Saturday, 7 April 2018

French 6: Se livrer — Être délivré


Se livrer en tant qu'individu — par exemple sur les réseaux sociaux ou aux médias tant de masse que (dits) alternatifs — signifie à la fois se donner dans la forme d'une livraison personnelle et, en quelque sorte, s'emprisonner, si on considère le sens et le fait d'être dé-livré, c'est à dire libéré de la pression des autres permettant à nouveau d'être maître de soi-même et de sa destinée.

Ainsi, pour me prendre en exemple, le fait que je me livre spirituellement sur ce blog me rend à la merci du jugement, favorable ou défavorable, de tout internaute et co-habitant planétaire, bien que je suis en réalité fort bien protégé, d'abord, par l'anonymat de l'internet en tant que vaste banque de données numériques où pratiquement tout se perd, ensuite, par le fait que la lecture philosophique n'est pas une (pré)occupation de masse et, finalement, par le fait que j'ai désactivé la possibilité du commentaire par souci de minimiser la tendance à l'hostilité verbale envers laquelle est proie toute pensée ou action autonome et ce, sans doute, depuis le commencement.

En anglais, livraison, dans le sens où par exemple un paquet est livré, se dit delivery et la délivrance, comme celui que Nietzsche préconisait dans son Ainsi Parlait Zarathoustra au sujet du « ressentiment contre le temps et son « il était » », se dit, de façon analogue, deliverance.  

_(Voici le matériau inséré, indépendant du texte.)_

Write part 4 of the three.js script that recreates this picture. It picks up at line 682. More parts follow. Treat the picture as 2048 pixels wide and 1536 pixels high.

La distinction riche-en-pensée entre se livrer et être dé-livré, entre la livraison et la délivrance, est pour moi un joli détail de la langue française, d'autant plus qu'elle peut être liée au livre, l'objet dans lequel l'un s'est livré pour en délivrer un autre.

Ainsi, ma livraison à moi — puisse-t-elle ou non délivrer des âmes autres que la mienne — s'intitule ScruffyOwlet's Tree qui, abrégé en initiales, nous donne le mot : SOT. 

Et oui, je suis sot, et fier de l'être.